La representación cinematográfica se sostiene en técnicas específicas: iluminación direccional para crear planos que parecen pintura; sonido diegético y no diegético que insinúa lo oculto (susurros, crujidos, viento como personaje); montaje que revela gestos de brujería mediante saltos temporales o planos detalle del caldero o de ojos. Además, el diseño de producción y vestuario toma de Goya la paleta de ocres y negros, los volúmenes exagerados y la deformación expresiva. En los efectos digitales contemporáneos la bruja puede ser monstruosa o sutil, y esa elección comunica la dirección ideológica del film: ¿se pretende condenar, explicar, empatizar o celebrar?

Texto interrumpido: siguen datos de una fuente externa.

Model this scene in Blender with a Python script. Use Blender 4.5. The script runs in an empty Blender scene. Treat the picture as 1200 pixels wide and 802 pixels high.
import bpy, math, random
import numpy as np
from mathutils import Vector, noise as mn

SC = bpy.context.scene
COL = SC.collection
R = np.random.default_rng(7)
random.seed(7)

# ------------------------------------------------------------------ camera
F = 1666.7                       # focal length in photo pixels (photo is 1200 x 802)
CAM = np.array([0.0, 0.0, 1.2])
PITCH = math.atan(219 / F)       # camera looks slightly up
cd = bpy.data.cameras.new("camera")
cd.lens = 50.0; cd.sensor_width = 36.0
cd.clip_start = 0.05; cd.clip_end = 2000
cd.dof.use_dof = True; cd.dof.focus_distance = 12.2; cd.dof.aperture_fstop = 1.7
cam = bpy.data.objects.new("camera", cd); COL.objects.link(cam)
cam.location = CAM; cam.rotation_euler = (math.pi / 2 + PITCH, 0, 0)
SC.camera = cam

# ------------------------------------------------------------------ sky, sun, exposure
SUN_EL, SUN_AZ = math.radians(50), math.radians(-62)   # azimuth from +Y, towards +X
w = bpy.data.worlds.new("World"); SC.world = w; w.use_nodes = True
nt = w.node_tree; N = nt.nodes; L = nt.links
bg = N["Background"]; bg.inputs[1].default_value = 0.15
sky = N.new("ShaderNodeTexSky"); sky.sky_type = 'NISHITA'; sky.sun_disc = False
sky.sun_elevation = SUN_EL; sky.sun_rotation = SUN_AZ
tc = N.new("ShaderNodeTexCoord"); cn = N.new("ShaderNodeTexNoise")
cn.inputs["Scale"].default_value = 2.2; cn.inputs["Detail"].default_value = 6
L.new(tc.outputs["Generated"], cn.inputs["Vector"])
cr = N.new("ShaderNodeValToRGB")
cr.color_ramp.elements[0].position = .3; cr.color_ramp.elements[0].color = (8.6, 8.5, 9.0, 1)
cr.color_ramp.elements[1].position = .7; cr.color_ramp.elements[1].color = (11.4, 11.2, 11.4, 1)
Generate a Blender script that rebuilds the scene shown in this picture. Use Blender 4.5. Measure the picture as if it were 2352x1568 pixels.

El análisis no puede obviar la dimensión sociopolítica. La historia de la persecución de brujas está ligada a disciplinamientos de género, control de cuerpos y leyes religiosas; de ahí que las reinterpretaciones actuales a menudo busquen reivindicar autonomía, identidad y saberes femeninos. Al mismo tiempo, muchos filmes recuperan la imagen de la bruja para hablar de otras opresiones: racismo, colonialismo, control estatal. Así, la bruja deviene figura para narrar marginalidad y resistencia, o bien icono para explorar la culpa colectiva. En la producción española moderna hay ejemplos que mezclan comedia y crítica social, como Las brujas de Zugarramurdi, que juega con lo grotesco y lo folklórico para reflexionar sobre la histeria colectiva.
Cerrar este recorrido implica reconocer que Goya no anunció un destino cerrado, sino que inauguró una manera de mirar lo oscuro y lo marginal que continúa informando la imaginería contemporánea. Las películas de hoy reciclan, reinventan y discuten esa tradición: a veces condenan, a veces celebran, a veces la neutralizan en beneficio del espectáculo. El hilo común permanece: la bruja sigue siendo un espejo donde se proyectan temores y deseos colectivos. Seguir este hilo en museos, novelas y salas de cine revela tanto la persistencia de estigmas como la potencia de la imaginación para transformar figuras de persecución en figuras de voz y sentido.